_AIM_
Keep only the lines of the data below that contain "high", and copy them.

_SOURCE MATERIAL_
◇ ◇ ◇ ◇ ◇ ◇ ◇

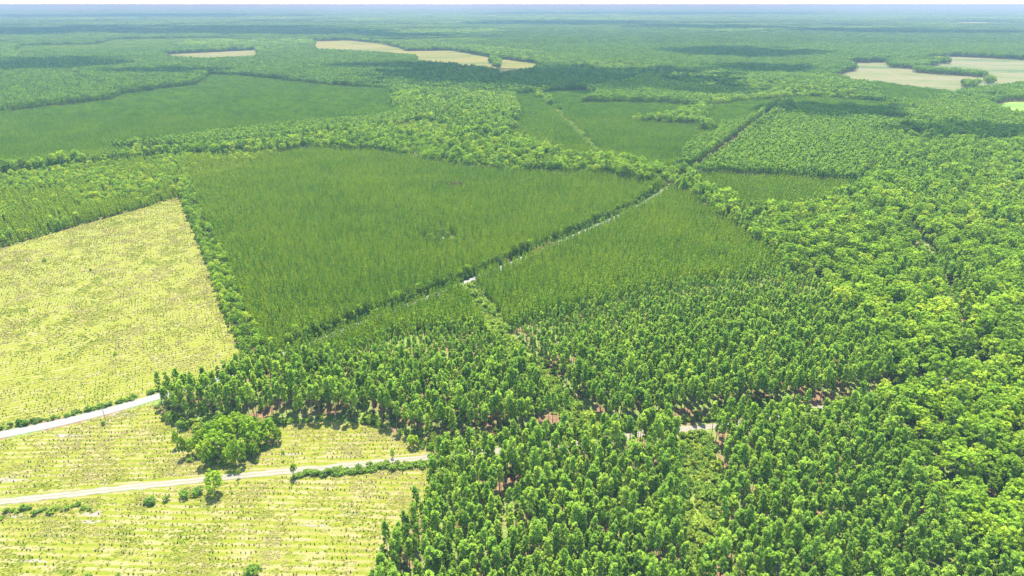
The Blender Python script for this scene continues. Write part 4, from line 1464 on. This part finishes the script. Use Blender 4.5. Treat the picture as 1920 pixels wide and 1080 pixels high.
# ---- clouds high above, outside the frame: their shade lies on the far woods
def cloud(i, u, v, rx, ry):
    """rx, ry: half size of the shade on the land in metres."""
    alt = 1500.0
    x, y = G(u, v)
    x += SUN_DIR[0] / SUN_DIR[2] * alt
    y += SUN_DIR[1] / SUN_DIR[2] * alt
    r = np.random.default_rng(100 + i)
    g = Geo()
    n = 60
    nb, nl = 14, 9
    th = np.linspace(0, 2 * math.pi, nb, endpoint=False)
    ph = np.linspace(0.12, math.pi - 0.12, nl)
    base = np.array([(math.sin(p) * math.cos(t), math.sin(p) * math.sin(t), math.cos(p)) for p in ph for t in th])
    Fq = [(a * nb + b, (a + 1) * nb + b, (a + 1) * nb + (b + 1) % nb, a * nb + (b + 1) % nb) for a in range(nl - 1) for b in range(nb)]
    base = np.vstack([base, [(0, 0, 1)], [(0, 0, -1)]])
    for b in range(nb):
        Fq.append((nb * nl, b, (b + 1) % nb, (b + 1) % nb))
        Fq.append((nb * nl + 1, (nl - 1) * nb + (b + 1) % nb, (nl - 1) * nb + b, (nl - 1) * nb + b))
    for j in range(n):
        a = r.uniform(0, 6.28)
        q = math.sqrt(r.uniform(0, 1))
        s_ = (0.40 - 0.32 * q) * r.uniform(0.6, 1.3)
        rad = np.array([rx * s_, ry * s_, min(rx, ry) * s_ * 0.7])
        c = np.array([math.cos(a) * q * rx, math.sin(a) * q * ry, rad[2] * 0.5])
        k_ = 1 + 0.16 * np.sin(base[:, 0:1] * 5 + j) * np.sin(base[:, 1:2] * 6 + 2 * j) + 0.08 * np.sin(base[:, 2:3] * 11 + j)
        g.add(base * rad * k_ + c, Fq)
    o = bpy.data.objects.new('cloud', g.mesh('cloud', [M_CLOUD], True))
    COL.objects.link(o)
    o.location = (x, y, alt)
    tag(o, f'white cumulus cloud drifting high above the far woods', 'cloud', 'clouds above the far woods', kind='stuff')


k_ = NT('cloud_white')
d1 = k_.n('BsdfDiffuse')
d1.inputs[0].default_value = (0.9, 0.9, 0.9, 1)
d2 = k_.n('BsdfTransparent')
mx = k_.n('MixShader')
mx.inputs[0].default_value = 0.25
k_.l(d1.outputs[0], mx.inputs[1])
k_.l(d2.outputs[0], mx.inputs[2])
k_.l(mx.outputs[0], k_.out.inputs[0])
M_CLOUD = k_.m
for i, q in enumerate([(150, 58, 1900, 1300), (480, 63, 1300, 800), (-150, 66, 900, 700), (250, 30, 4500, 2600), (1250, 26, 5200, 2600), (760, 70, 500, 330), (1060, 45, 1300, 1100), (1330, 53, 1000, 800), (1640, 60, 800, 700), (850, 150, 300, 300), (1080, 152, 520, 420),
                       (1420, 138, 260, 200), (1385, 104, 420, 420), (1340, 178, 170, 120), (1560, 215, 190, 150), (1870, 262, 240, 90), (60, 128, 420, 330), (300, 143, 240, 120), (780, 132, 420, 160), (520, 55, 700, 500), (1760, 64, 900, 500)]):
    cloud(i, *q)

# ---- the hazy air
hz = bpy.data.meshes.new('haze')
x0, x1, y0, y1, z0, z1 = -85000, 85000, -2500, 85000, -1.0, CAM_H + 12
hz.from_pydata([(x0, y0, z0), (x1, y0, z0), (x1, y1, z0), (x0, y1, z0), (x0, y0, z1), (x1, y0, z1), (x1, y1, z1), (x0, y1, z1)], [],
               [(0, 3, 2, 1), (4, 5, 6, 7), (0, 1, 5, 4), (1, 2, 6, 5), (2, 3, 7, 6), (3, 0, 4, 7)])
k_ = NT('hazy_air')
pv = k_.n('VolumePrincipled')
pv.inputs['Color'].default_value = (0.240, 0.405, 0.505, 1)
pv.inputs['Absorption Color'].default_value = (0.26, 0.03, 0.0, 1)
pv.inputs['Density'].default_value = 8.8e-5
pv.inputs['Anisotropy'].default_value = -0.4
k_.l(pv.outputs[0], k_.out.inputs['Volume'])
hz.materials.append(k_.m)
ho = bpy.data.objects.new('haze', hz)
COL.objects.link(ho)
tag(ho, 'thin bluish summer haze thickening towards the horizon', kind='stuff')
print('COUNTS pine', len(P_M), 'hard', len(P_H), 'young', len(P_Y), 'loose', len(P_LY), 'seed', len(SD), 'tuft', len(TU), 'shrub', len(Ps))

◇ ◇ ◇ ◇ ◇ ◇ ◇

_SOLUTION_
The Blender Python script for this scene continues. Write part 4, from line 1464 on. This part finishes the script. Use Blender 4.5. Treat the picture as 1920 pixels wide and 1080 pixels high.
# ---- clouds high above, outside the frame: their shade lies on the far woods
    tag(o, f'white cumulus cloud drifting high above the far woods', 'cloud', 'clouds above the far woods', kind='stuff')